The No. 9 Tar Heels aren’t short on upperclassmen. They have six juniors, including starter Garrison Brooks, and intriguing grad transfers in Justin Pierce and Christian Keeling. Robbie O’Han, a former three-year JV player, is also a senior.

But, by virtue of Tony Bradley declaring for the NBA Draft and Seventh Woods transferring this spring, Robinson and Rush stand alone on this 18-man roster. As North Carolina’s only two four-year players, they’re the final connection between this team and the 2017 championship roster of three seasons ago — the last of the Mohicans, if you will. And that hasn’t been lost on them.

The seniors said they’ve been trying to impress upon their younger teammates what it takes to get to that contender level. To win it all. To be featured on the front page of a DTH national championship paper — which, ironically, both Robinson and Rush did, in a joyful embrace with Kennedy Meeks and Luke Maye.

The Daily Tar Heel's paper on April 4, 2017.

So as North Carolina opens its season Wednesday night against Notre Dame, the seniors have been emphasizing the little things.

Robinson, who since media day has sprained his ankle in an exhibition and is out indefinitely, immediately pointed out how UNC's 2016-17 team practiced. The core group that season — Joel Berry II, Justin Jackson, Theo Pinson, Meeks, Isaiah Hicks — had a singular focus: getting back to the national stage and seizing what was almost theirs a year before.
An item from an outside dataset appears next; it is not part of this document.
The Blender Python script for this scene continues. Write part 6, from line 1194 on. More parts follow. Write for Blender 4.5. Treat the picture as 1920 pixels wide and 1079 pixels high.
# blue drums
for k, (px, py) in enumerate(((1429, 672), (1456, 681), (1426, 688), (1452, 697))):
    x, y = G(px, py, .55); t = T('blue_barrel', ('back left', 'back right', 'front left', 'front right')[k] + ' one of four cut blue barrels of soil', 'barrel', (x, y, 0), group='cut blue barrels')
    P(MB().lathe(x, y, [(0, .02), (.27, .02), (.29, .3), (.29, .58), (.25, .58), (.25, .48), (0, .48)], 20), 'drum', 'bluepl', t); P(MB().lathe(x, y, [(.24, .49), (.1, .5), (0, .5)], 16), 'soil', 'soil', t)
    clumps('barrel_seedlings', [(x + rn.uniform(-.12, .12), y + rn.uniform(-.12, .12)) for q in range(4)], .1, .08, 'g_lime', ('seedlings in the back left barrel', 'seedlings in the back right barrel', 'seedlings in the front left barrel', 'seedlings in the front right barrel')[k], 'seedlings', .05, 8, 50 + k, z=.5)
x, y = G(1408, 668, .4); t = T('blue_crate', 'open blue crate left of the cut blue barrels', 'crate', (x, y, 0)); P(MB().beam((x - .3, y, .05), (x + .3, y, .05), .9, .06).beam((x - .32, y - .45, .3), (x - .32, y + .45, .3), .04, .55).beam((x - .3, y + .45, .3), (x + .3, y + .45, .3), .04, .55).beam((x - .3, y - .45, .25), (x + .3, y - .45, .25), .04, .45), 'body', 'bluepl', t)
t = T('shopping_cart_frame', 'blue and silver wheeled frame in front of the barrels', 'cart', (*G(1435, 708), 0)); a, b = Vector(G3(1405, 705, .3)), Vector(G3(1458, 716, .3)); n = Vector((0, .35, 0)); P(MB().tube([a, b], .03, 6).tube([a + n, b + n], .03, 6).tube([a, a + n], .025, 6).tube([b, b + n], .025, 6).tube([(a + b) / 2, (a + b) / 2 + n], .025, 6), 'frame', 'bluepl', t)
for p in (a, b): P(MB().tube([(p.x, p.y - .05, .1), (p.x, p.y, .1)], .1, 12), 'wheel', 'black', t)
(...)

It trickled down to the rest of the roster.

“Every practice was a good practice,” Robinson told the DTH. “There was no day we came in with a lot of energy and the next day with low energy. It was constantly good practices, over and over again.”

Graduate guard Christian Keeling (55) fights over the ball against senior guard Brandon Robinson (4) and senior forward Shea Rush (11) exhibition game at Late Night With Roy on Sept. 27, 2019.

Rush has two major takeaways from his first season. One is maximizing every day. The other, he said, is an extension of head coach Roy Williams’ mantra to always give a little more: in practice, in UNC’s infamous preseason conditioning and running tests, in games regardless of result or situation.

“He exhausts us on the court,” Rush said. “You’re thinking, ‘I can’t keep running’ or ‘I can’t keep playing’ … what he’s trying to get you to understand is you can do a little more. So helping these guys understand you might be exhausted, you might be tired, but you’ve just got to keep pushing.”

Jackson Simmons was a first-year on UNC’s 2011-12 team. On that roster, Tyler Zeller and Justin Watts, who were on UNC’s 2009 championship team as first-years, played the role of Robinson and Rush as the final connection between the past and the present.

Simmons, now an assistant video coordinator for the Charlotte Hornets, told the DTH such veterans can play a huge role in building resiliency. Specific to Robinson and Rush: UNC’s 2017 NCAA championship team lost seven games. None of North Carolina’s previous five NCAA title teams lost more than four.

Robinson and Rush hit on that, too. Growing pains, they said, are part of a team’s journey. If the Tar Heels want to get to Atlanta for this year’s Final Four, they must take those in stride — while, of course, maximizing every day and practice.

Because, as Rush will tell you, time really does fly.